• **TASK REQUIREMENTS**
Your task is to transcribe, without alteration, the lines from the top of the material below through the line bearing "PI = math.pi", inclusive.

------------------------

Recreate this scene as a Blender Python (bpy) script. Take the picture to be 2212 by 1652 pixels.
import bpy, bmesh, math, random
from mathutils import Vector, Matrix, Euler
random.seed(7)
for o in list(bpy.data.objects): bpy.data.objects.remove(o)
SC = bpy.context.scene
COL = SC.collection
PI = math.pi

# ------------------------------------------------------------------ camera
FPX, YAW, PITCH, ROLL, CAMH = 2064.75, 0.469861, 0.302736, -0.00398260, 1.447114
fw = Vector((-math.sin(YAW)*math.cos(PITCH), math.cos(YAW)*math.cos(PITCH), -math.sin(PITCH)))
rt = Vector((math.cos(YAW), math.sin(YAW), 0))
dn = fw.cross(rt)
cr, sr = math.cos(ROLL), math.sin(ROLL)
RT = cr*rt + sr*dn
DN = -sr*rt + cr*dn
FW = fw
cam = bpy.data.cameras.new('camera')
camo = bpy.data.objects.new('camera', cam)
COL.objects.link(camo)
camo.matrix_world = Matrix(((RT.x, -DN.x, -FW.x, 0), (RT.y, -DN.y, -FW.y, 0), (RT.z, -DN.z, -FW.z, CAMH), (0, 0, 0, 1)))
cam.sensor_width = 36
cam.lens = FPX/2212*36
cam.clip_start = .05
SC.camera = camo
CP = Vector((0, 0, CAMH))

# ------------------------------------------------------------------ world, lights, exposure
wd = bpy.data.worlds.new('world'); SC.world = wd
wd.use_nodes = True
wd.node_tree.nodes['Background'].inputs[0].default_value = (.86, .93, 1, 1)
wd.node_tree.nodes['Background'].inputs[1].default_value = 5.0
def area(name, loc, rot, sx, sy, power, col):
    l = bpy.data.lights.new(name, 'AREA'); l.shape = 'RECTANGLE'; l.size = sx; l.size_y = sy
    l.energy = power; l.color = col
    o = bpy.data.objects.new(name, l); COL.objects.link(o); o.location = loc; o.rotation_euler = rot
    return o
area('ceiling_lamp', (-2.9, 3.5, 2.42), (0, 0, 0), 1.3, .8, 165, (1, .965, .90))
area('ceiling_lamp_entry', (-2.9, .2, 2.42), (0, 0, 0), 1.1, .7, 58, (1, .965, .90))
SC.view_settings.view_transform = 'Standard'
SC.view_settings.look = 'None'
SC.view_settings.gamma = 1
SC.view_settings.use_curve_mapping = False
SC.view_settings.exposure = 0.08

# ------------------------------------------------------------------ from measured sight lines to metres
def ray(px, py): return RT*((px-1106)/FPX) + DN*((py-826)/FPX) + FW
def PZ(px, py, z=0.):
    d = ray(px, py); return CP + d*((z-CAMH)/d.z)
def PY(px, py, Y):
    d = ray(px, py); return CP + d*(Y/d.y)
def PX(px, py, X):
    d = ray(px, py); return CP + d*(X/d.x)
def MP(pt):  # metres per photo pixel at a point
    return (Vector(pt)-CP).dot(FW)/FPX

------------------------

• **FULL ANSWER**
Recreate this scene as a Blender Python (bpy) script. Take the picture to be 2212 by 1652 pixels.
import bpy, bmesh, math, random
from mathutils import Vector, Matrix, Euler
random.seed(7)
for o in list(bpy.data.objects): bpy.data.objects.remove(o)
SC = bpy.context.scene
COL = SC.collection
PI = math.pi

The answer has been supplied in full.